裁判所は判決文で、「被告がチョ氏をナイフ刺して殺害したことは、合理的疑いをする余地すらないほど十分に証明された」と明らかにした。また、「様々な事情を考慮した結果、原審が定めた被告の量刑は重くない」と付け加えた。

パターソンは1997年4月3日、ソウル龍山区(ヨンサング)梨泰院洞にあるハンバーガー店のトイレで、刃渡り9.5センチのナイフで被害者であるチョ氏の首や胸を数回刺して殺害した。事件直後、米軍犯罪捜査隊(CID)は、初動捜査でパターソンを容疑者として逮捕して韓国に引き渡した。

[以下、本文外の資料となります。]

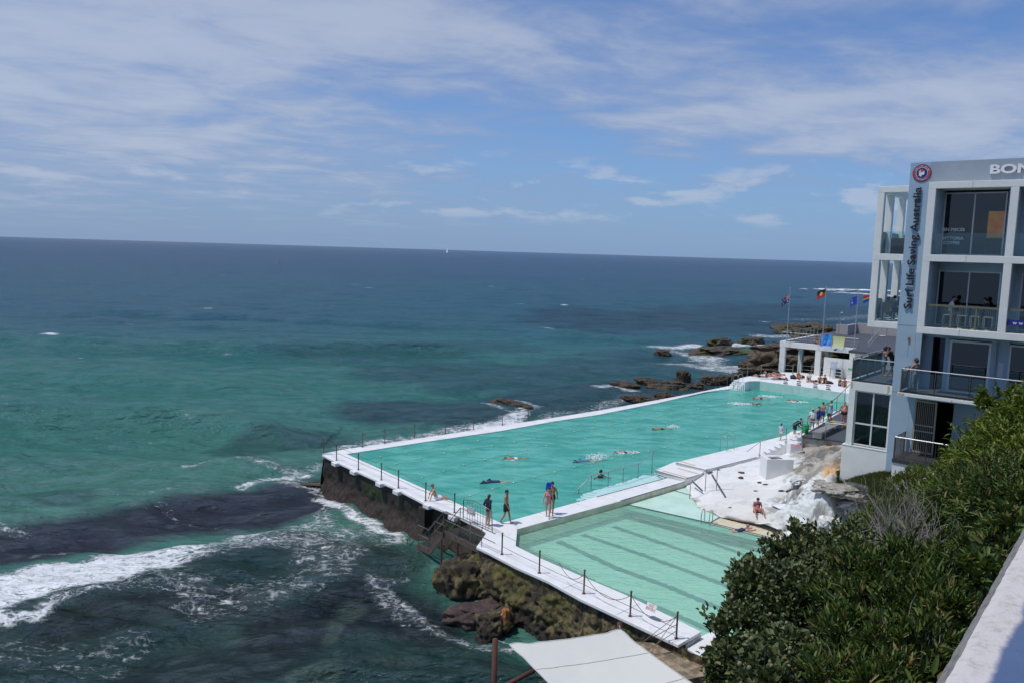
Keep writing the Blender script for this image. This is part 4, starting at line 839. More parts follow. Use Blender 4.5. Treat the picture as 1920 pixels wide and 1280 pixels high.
# left lower block: window pier, plinth, deck
part('side_deck_slab', [(-2.84, -.66, 1.9, 8.2, 7.2, 7.66)], cream, bevel=.01); part('side_deck_boards', [(-2.80, -.66, 1.95, 8.2, 7.66, 7.70)], board)
[part('corner_pier', [b_], cream) for b_ in ((-2.84, -2.54, 1.9, 2.25, 4.2, 7.2), (-2.84, -2.54, 5.2, 5.5, 4.2, 7.2), (-2.84, -2.54, 7.9, 8.2, 4.2, 7.2), (-.76, -.662, 1.92, 2.3, 4.2, 7.2))]
w_ = window(-2.54, -.76, 4.24, 7.2, 2.02, [-1.62], trans=5.42, w=.075, name='corner_window')
part('plinth', [(-2.98, -.3, 1.82, 8.3, 2.0, 4.17)], cream, bevel=.02); part('plinth_cap', [(-3.0, -.3, 1.80, 8.32, 4.17, 4.20)], mat('pale_cap', (.62, .62, .6), .7))
part('stair_hall_floor', [(-2.5, -.7, 2.3, 8, 4.2, 4.23)], board); part('hall_back_wall', [(-2.5, -.7, 7.7, 7.8, 4.2, 7.2)], mat('hall_white', (.5, .52, .53), .7)); part('hall_side_pane', [(-2.70, -2.69, 2.3, 7.9, 4.25, 7.15)], bal_glass)
mb = MB(); mb.tube([(-2.3, 2.6, 4.9), (-.8, 4.8, 6.2)], .03); mb.tube([(-2.3, 2.6, 4.5), (-.8, 4.8, 5.8)], .02); mb.build('hall_stair_rail', brown_steel, club, local=True)
# bunch of yellow flowers/rings hanging inside the corner window
fl = bthing('float_bunch', 'bunch of yellow floats hanging behind the corner window', 'pool floats', -1.2, 2.7, 5.6); mb = MB()
for k in range(16): mb.ball((random.uniform(-.22, .22), random.uniform(-.12, .12), random.uniform(-.1, .65)+(0 if k < 12 else -.6)), .08, 8, 5)
mb.build('float', mat('yellow_plastic', (.65, .38, .02), .4), fl, local=True, smooth=True)
mb = MB(); mb.tube([(0, 0, .65), (0, 0, 1.55)], .012); mb.build('cord', black, fl, local=True)
# rust weeps, small fittings
part('wall_light', [(-.1, -.02, 1.53, 1.6, 10.1, 10.28)], mat('red_lamp_cover', (.35, .1, .06), .5)); part('conduit', [(-.07, -.06, 1.59, 1.6, 9.3, 10.1)], mat('grey_stain', (.22, .29, .35), .8))
part('shadow_gap_strip', [(-.66, .25, 1.594, 1.6, 10.86, 10.875), (-.66, .25, 1.594, 1.6, 7.42, 7.435)], mat('shadow_gap', (.12, .15, .18), .8))  # dark strips drawn as the shadow in gaps across the fin
part('downpipe', [(3.72, 3.80, 1.82, 1.90, 7.7, 10.35)], grey_blue); part('notice_plate', [(3.9, 4.12, 1.90, 1.915, 8.7, 9.4)], mat('pale_plate', (.5, .53, .55), .6))
rstm = mat('rust_weep', (.42, .30, .17), .9, (.52, .46, .36), 8, 3)
for b_ in ((-.95, -.88, 1.893, 1.899, 7.22, 7.64), (-2.78, -2.70, 1.893, 1.899, 7.30, 7.64), (-.86, -.83, 1.893, 1.899, 7.35, 7.64), (.03, .30, -.004, -.001, 7.53, 7.64), (2.4, 2.43, -.004, -.001, 7.52, 7.6)): part('rust_weep', [b_], rstm)
part('ceiling_light', [(2.2, 2.55, 1.0, 1.2, 14.06, 14.115)], mat('dull_lamp', (.5, .45, .3), .5))
for z_ in (14.29, 10.79, 17.74): part('frame_joint', [(2.4, 2.412, .290, .2955, z_-.155, z_+.155)], mat('shadow_gap', (.12, .15, .18), .8))
# lettering
ltr = mat('dark_navy_letters', (.006, .007, .014), .6)
sg = bthing('wall_lettering', 'dark raised vertical letters reading Surf Life Saving Australia on the blue fin', 'sign', -.2, 1.6, 12.0)
o = text_mesh('letters', 'Surf Life Saving Australia', .49, frame_matrix((-.02, -.07, 2.62), (0, 0, 1), (0, -1, 0)), ltr, .022, sg, local=True, bold=.008)
dim = o.dimensions; vs = o.data.vertices; zmin = min(v.co.z for v in vs); zmax = max(v.co.z for v in vs); sc_ = 6.05/(zmax-zmin); zmid = (zmax+zmin)/2
for v in vs: v.co.z = 2.75+(v.co.z-zmid)*sc_; v.co.x = -.02+(v.co.x+.02)*1.02
sg = bthing('roof_lettering', 'white raised capital letters on the grey roof band', 'sign', 2.85, 1.6, 18.3)
o = text_mesh('letters', 'BON', .56, frame_matrix((0, -.06, .2), (1, 0, 0), (0, -1, 0)), mat('pale_letters', (.66, .67, .68), .5), .05, sg, 'LEFT', local=True, bold=.02)
me = o.data; xm = min(v.co.x for v in me.vertices); xM = max(v.co.x for v in me.vertices)
for v in me.vertices: v.co.x = (v.co.x-xm)*1.68/(xM-xm)
sg = bthing('window_lettering', 'white window lettering advertising coffee on the top floor pane', 'sign', 1.0, 1.9, 15.2); wl = mat('white_vinyl', (.85, .87, .88), .6)
for s_, z_ in (('TEN PIECES', .50), ('VITTORIA', .08), ('COFFEE', -.14)):
    o = text_mesh('letters', s_, .21, frame_matrix(((-.12 if s_ == 'TEN PIECES' else .0 if s_ == 'VITTORIA' else .05), .02, z_), (1, 0, 0), (0, -1, 0)), wl, .003, sg, 'LEFT', local=True, bold=.004)
# banner with www
bn_ = bthing('blue_banner', 'blue banner with white w letters tied to the right balcony glass', 'banner', 4.3, .4, 11.3); mb = MB(); mb.box((0, 0, 0), (3.0, .012, .26)); mb.build('cloth', mat('blue_banner_cloth', (.01, .02, .22), .6), bn_, local=True)
text_mesh('letters', 'w w w', .24, frame_matrix((.22, -.008, .13), (1, 0, 0), (0, -1, 0)), wl, .003, bn_, 'LEFT', local=True)
# roundel
rd = bthing('roundel_badge', 'round red and blue badge with a capped head at the top of the blue fin', 'badge', -.11, 1.6, 18.47)
def disc(r, y, n=48): return [(r*math.cos(2*math.pi*k/n), y, r*math.sin(2*math.pi*k/n)) for k in range(n)]
def disc_part(name, r, y0, y1, m):
    mb = MB(); a = disc(r, y0); b = disc(r, y1); n = 48; mb.add(a+b, [tuple(range(n)), tuple(range(2*n-1, n-1, -1))]+[(k, n+k, n+(k+1) % n, (k+1) % n) for k in range(n)]); return mb.build(name, m, rd, local=True)
redm = mat('badge_red', (.42, .06, .07), .5); navym = mat('badge_navy', (.01, .025, .16), .5); whm = mat('badge_white', (.72, .72, .74), .5)
disc_part('rim', .425, -.03, 0, mat('badge_dark_rim', (.03, .02, .09), .5)); disc_part('red_ring', .395, -.036, -.03, redm); disc_part('white_ring', .275, -.042, -.036, whm); disc_part('navy_disc', .255, -.048, -.042, navym)
def flatp(name, pts, y, m): mb = MB(); mb.add([(x*.255, y, z*.255) for x, z in pts]+[(x*.255, y+.004, z*.255) for x, z in pts], [tuple(range(len(pts))), tuple(range(2*len(pts)-1, len(pts)-1, -1))]+[(k, (k+1) % len(pts), len(pts)+(k+1) % len(pts), len(pts)+k) for k in range(len(pts))]); return mb.build(name, m, rd, local=True)
flatp('head', [(-.55, .05), (-.5, -.1), (-.42, -.3), (-.6, -.5), (-.3, -.52), (-.1, -.78), (0, -.5), (.1, -.35), (.35, -.38), (.42, -.2), (.5, -.12), (.42, 0), (.5, .1), (.45, .3), (-.1, .2)], -.053, whm)
flatp('cap_front', [(-.12, .12), (.5, .34), (.4, .55), (.1, .7), (-.18, .66)], -.056, redm); flatp('cap_back', [(-.14, .12), (-.2, .66), (-.42, .52), (-.58, .2), (-.55, -.02)], -.056, mat('badge_yellow', (.62, .5, .2), .5))
def arc_text(s, r, size, a0, da, flip):
    for k, ch in enumerate(s):
        if ch == ' ': continue
        a = a0+da*k; c_ = Vector((r*math.cos(a), -.04, r*math.sin(a))); xd = Vector((math.sin(a), 0, -math.cos(a)))*(-1 if flip else 1)
        text_mesh('letter', ch, size, frame_matrix(c_, xd, (0, -1, 0)), whm, .002, rd, local=True)
arc_text('SURF LIFE SAVING', .335, .085, R(158), -R(9.0), False); arc_text('AUSTRALIA', .335, .085, R(232), R(9.6), True)
# L2 balcony furniture: table, chairs, slatted seats behind the glass
wick = mat('grey_wicker', (.13, .12, .10), .8, (.08, .075, .06), 20, 3)
def chair_mesh():
    mb = MB(); mb.box((-.25, -.25, .42), (.25, .25, .47)); b = MB(); b.box((-.25, .21, .47), (.25, .26, .95)); b.box((-.28, -.2, .62), (-.24, .24, .66)); b.box((.24, -.2, .62), (.28, .24, .66)); l = MB()
    for x in (-.23, .2):
        for y in (-.23, .21): l.box((x, y, 0), (x+.03, y+.03, .42))
    return mb, b, l
def chair(label, s, t, z, rz, m, group): 
    th = thing('chair', label, 'chair', tuple(S2W(s, t, z)), BA+rz, group); a, b, l = chair_mesh(); a.build('seat', m, th, local=True); b.build('backrest', m, th, local=True); l.build('leg_frame', m, th, local=True); return th
chair('grey wicker chair nearest the corner column on the left balcony', -1.55, 3.0, 10.95, R(15), wick, 'wicker chairs on the left balcony'); chair('grey wicker chair beside the blue fin on the left balcony', -.95, 3.1, 10.95, R(-20), wick, 'wicker chairs on the left balcony')
tb = thing('table', 'small round table on the left balcony beside the seated person', 'table', tuple(S2W(-1.1, 3.75, 10.95)), BA); mb = MB(); mb.tube([(0, 0, .7), (0, 0, .73)], .38, 20); mb.build('table_top', white_frame, tb, local=True); mb = MB(); mb.tube([(0, 0, 0), (0, 0, .7)], .03); mb.tube([(0, 0, 0), (0, 0, .02)], .22, 16); mb.build('pedestal', galv, tb, local=True)
pale = mat('pale_slat_wood', (.30, .28, .24), .6)
for k, (s, lb) in enumerate(((1.75, 'pale slatted chair behind the balcony glass, nearest the blue side wall'), (2.35, 'pale slatted chair in the middle behind the balcony glass'), (2.9, 'pale slatted chair right of the middle behind the balcony glass'), (3.45, 'pale slatted chair behind the balcony glass, nearest the right column'))):
    th = thing('slatted_chair', lb, 'chair', tuple(S2W(s, 1.0, 10.95)), BA, 'slatted chairs on the front balcony'); a = MB(); a.box((-.2, -.2, .6), (.2, .2, .63)); a.build('seat', pale, th, local=True); b = MB()
    for q in range(6): b.box((-.2+.075*q, .17, .63), (-.175+.075*q, .19, .98))
    b.box((-.21, .165, .98), (.21, .195, 1.02)); b.build('backrest', pale, th, local=True); l = MB()
    for x in (-.2, .17):
        for y in (-.2, .17): l.box((x, y, 0), (x+.03, y+.03, .6))
    l.build('leg_frame', pale, th, local=True)

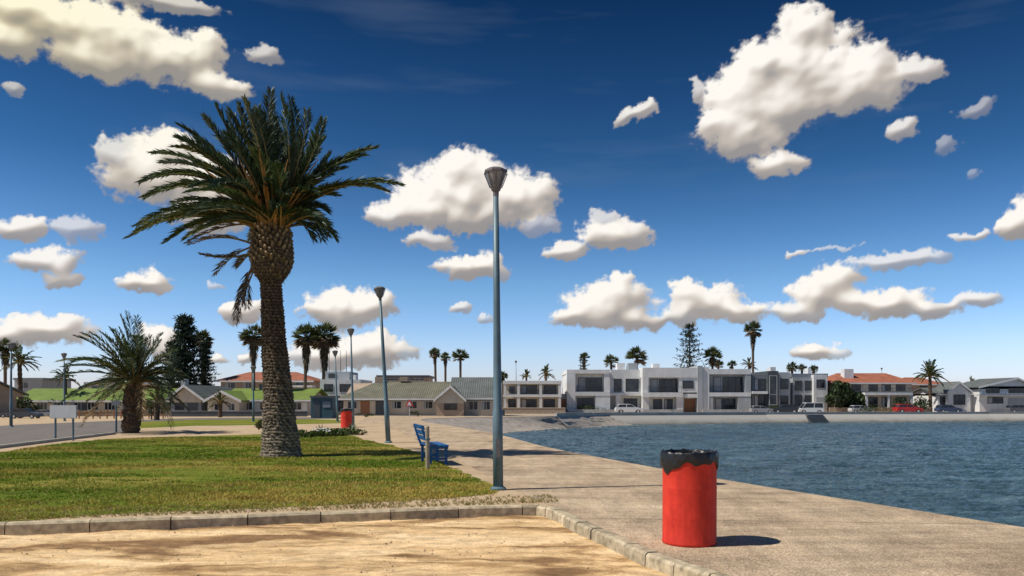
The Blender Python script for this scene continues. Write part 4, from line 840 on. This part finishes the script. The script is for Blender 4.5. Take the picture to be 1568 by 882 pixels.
# ------------------------------------------------ world, sun, camera
EL=math.radians(53); sd=Vector((-.975,-.222,0)).normalized()
w=bpy.data.worlds.new('World'); S.world=w; w.use_nodes=True; n=w.node_tree.nodes; l=w.node_tree.links
sk=n.new('ShaderNodeTexSky'); sk.sky_type='NISHITA'; sk.sun_disc=False; sk.sun_elevation=EL; sk.sun_rotation=math.atan2(sd.x,sd.y); sk.altitude=0; sk.air_density=1.0; sk.dust_density=.3; sk.ozone_density=1.5
gm=n.new('ShaderNodeGamma'); gm.inputs['Gamma'].default_value=1.5; hs=n.new('ShaderNodeHueSaturation'); hs.inputs['Saturation'].default_value=1.05; hs.inputs['Value'].default_value=.55
l.new(sk.outputs[0],gm.inputs[0]); l.new(gm.outputs[0],hs.inputs['Color'])
tcw=n.new('ShaderNodeTexCoord'); spw=n.new('ShaderNodeSeparateXYZ'); l.new(tcw.outputs['Generated'],spw.inputs[0])
rw=ramp(n,l,spw.outputs['Z'],[(0.,(.72,.80,1.45)),(.06,(.78,.82,1.18)),(.14,(.66,.78,.92)),(.27,(.26,.46,.56)),(.45,(.07,.21,.29)),(.8,(.25,.38,.46))])
cw=mixc(n,l,1.,hs.outputs['Color'],rw,'MULTIPLY')
l.new(cw,n['Background'].inputs['Color']); n['Background'].inputs['Strength'].default_value=.1
sl=bpy.data.lights.new('sun','SUN'); sl.energy=5.0; sl.angle=math.radians(.5); sl.color=(1,.94,.83); so=bpy.data.objects.new('sun',sl); COL.objects.link(so)
dv=Vector((-sd.x*math.cos(EL),-sd.y*math.cos(EL),-math.sin(EL))); so.rotation_euler=dv.to_track_quat('-Z','Y').to_euler()
cam=bpy.data.cameras.new('camera'); cam.lens=F/1568*36; cam.sensor_width=36; cam.shift_y=(HY-441)/1568; cam.clip_end=20000; co=bpy.data.objects.new('camera',cam); COL.objects.link(co); co.location=(0,0,CH); co.rotation_euler=(math.radians(90),0,0); S.camera=co
S.view_settings.view_transform='Standard'; S.view_settings.look='None'; S.view_settings.exposure=0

しかし、検察は、嘘発見器の結果などを踏まえ、パターソンの代わりに犯行現場に一緒にいたエドワード・リー(38)を殺人容疑で起訴した。パターソンとリーは裁判で、互いに相手がチョ氏を殺したと主張した。リーは1998年4月、最高裁で証拠不十分で無罪判決を受け、釈放された。パターソンはその翌年、検察が出国停止を延長しなかった隙をねらって米国に逃走した。

ずさんな捜査やミスでパターソンを逃した検察は、2009年、映画「梨泰院殺人事件」が公開されて世論が沸騰するまでは再捜査すらしなかった。検察はそれに遅れて犯罪者引渡しの手続きを踏んで、2015年9月、米政府からパターソンを引き渡された。

昨年1月と9月にそれぞれ開かれた1審と2審の裁判で裁判所は、「髪や服についた血痕や目撃者の証言などから見て、パターソンがチョ氏を殺した事実が認められる」とし、有罪を言い渡した。裁判所は、「リーも殺人事件の単なる目撃者ではなく、パターソンの共犯だ」と判断した。しかし、リーは、先に殺人容疑について無罪確定判決を受けたため、一つの事件の裁判が確定すると、二度と裁判することができないという「一事不再理」の原則に則って処罰を免れた。

被害者チョ氏の父親であるチョ・ソンジョン氏(77)は、判決直後「ようやく息子が自分の道を進むことができるようになった。今は夢の中でも息子が出てこない」と話した。母親のイ・ボクス氏(75)は、「息子の来世は、金持ちの家に生まれて、やりたいことを存分にやってもらいたいと思う」と言いながら、目頭が熱くなった。